El castellano, a diferencia del inglés, utiliza de manera generalizada el género para los sustantivos, además de los artículos en femenino y en masculino. El masculino en español puede ser incluyente para ambos sexos, sobre todo en plural, pero el femenino siempre es excluyente, porque nunca engloba a los hombres. Eso es algo característico de nuestra propia lengua, hablada por cientos de millones de personas, imposible de cambiar de golpe y porrazo salvo que inventemos otro idioma. Utilizar la palabra “portavoza” está bien para conseguir titulares de prensa, cuando se necesita atención mediática porque estás en horas baja, pero es improductivo. Es como buscar una aguja en un pajar. No por ello se va a cambiar el lenguaje machista. Al revés, se peca de frivolidad y se da la imagen de ignorancia. La palabra portavoz es una palabra compuesta e indica la persona que lleva la voz. El vocablo voz en castellano es femenino (la voz), por lo que no hay que añadir a alguna, al igual que este periódico digital no se llama LA VOZA DEL SUR. Para evitar redundancias, a un vocablo femenino nunca se le añade además una a. Así sería una barbaridad decir “mujera”, porque ya el término, de por sí, se considera femenino.

La lengua nos determina en cierto modo la forma en que pensamos y aporta un contenido y una carga ideológica. Hay en el lenguaje otras manifestaciones machistas, fáciles de modificar, pero no hemos hecho nada al respecto por cambiarlas. Por ejemplo cuando decimos de una persona que es histérica (palabra que proviene del griego hysteros, que significa útero) le estamos diciendo, sin saberlo, que se comporta como una mujer. Otra expresión machista es llamar a la esposa de uno “mi mujer”, cuando, al contrario, decir "mi hombre", en vez de esposo que es lo habitual, tendría una connotación sexual. En inglés sería imposible expresar “my woman” para referirse a la esposa, porque suena como si fuese algo en propiedad del hombre, bajo su tutela, y no en el plano de igualdad y de consentimiento mutuo con que se identifica el lazo y la relación marital. 

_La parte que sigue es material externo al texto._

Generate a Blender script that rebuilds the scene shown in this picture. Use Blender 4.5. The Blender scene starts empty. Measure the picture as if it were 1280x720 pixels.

Yo le sugeriría a Irene que por un momento tuviese empatía, se colocase en otro plano y se dejase llamar, aunque sea sólo durante unos minutos, por un nombre masculino, Pedro, Pablo, Ricardo, como quisiera, o incluso cambiarlo por Irina o Irena, y esperaría a ver su reacción. Seguramente, verificaría que hasta el propio nombre de pila nos está marcando el género desde que nacemos y que a nadie le gusta del todo ser distinto de lo que es, o que le o la llamen de forma distinta, salvo que se sienta una persona diferente y tramite, porque la ley lo permita, su cambio.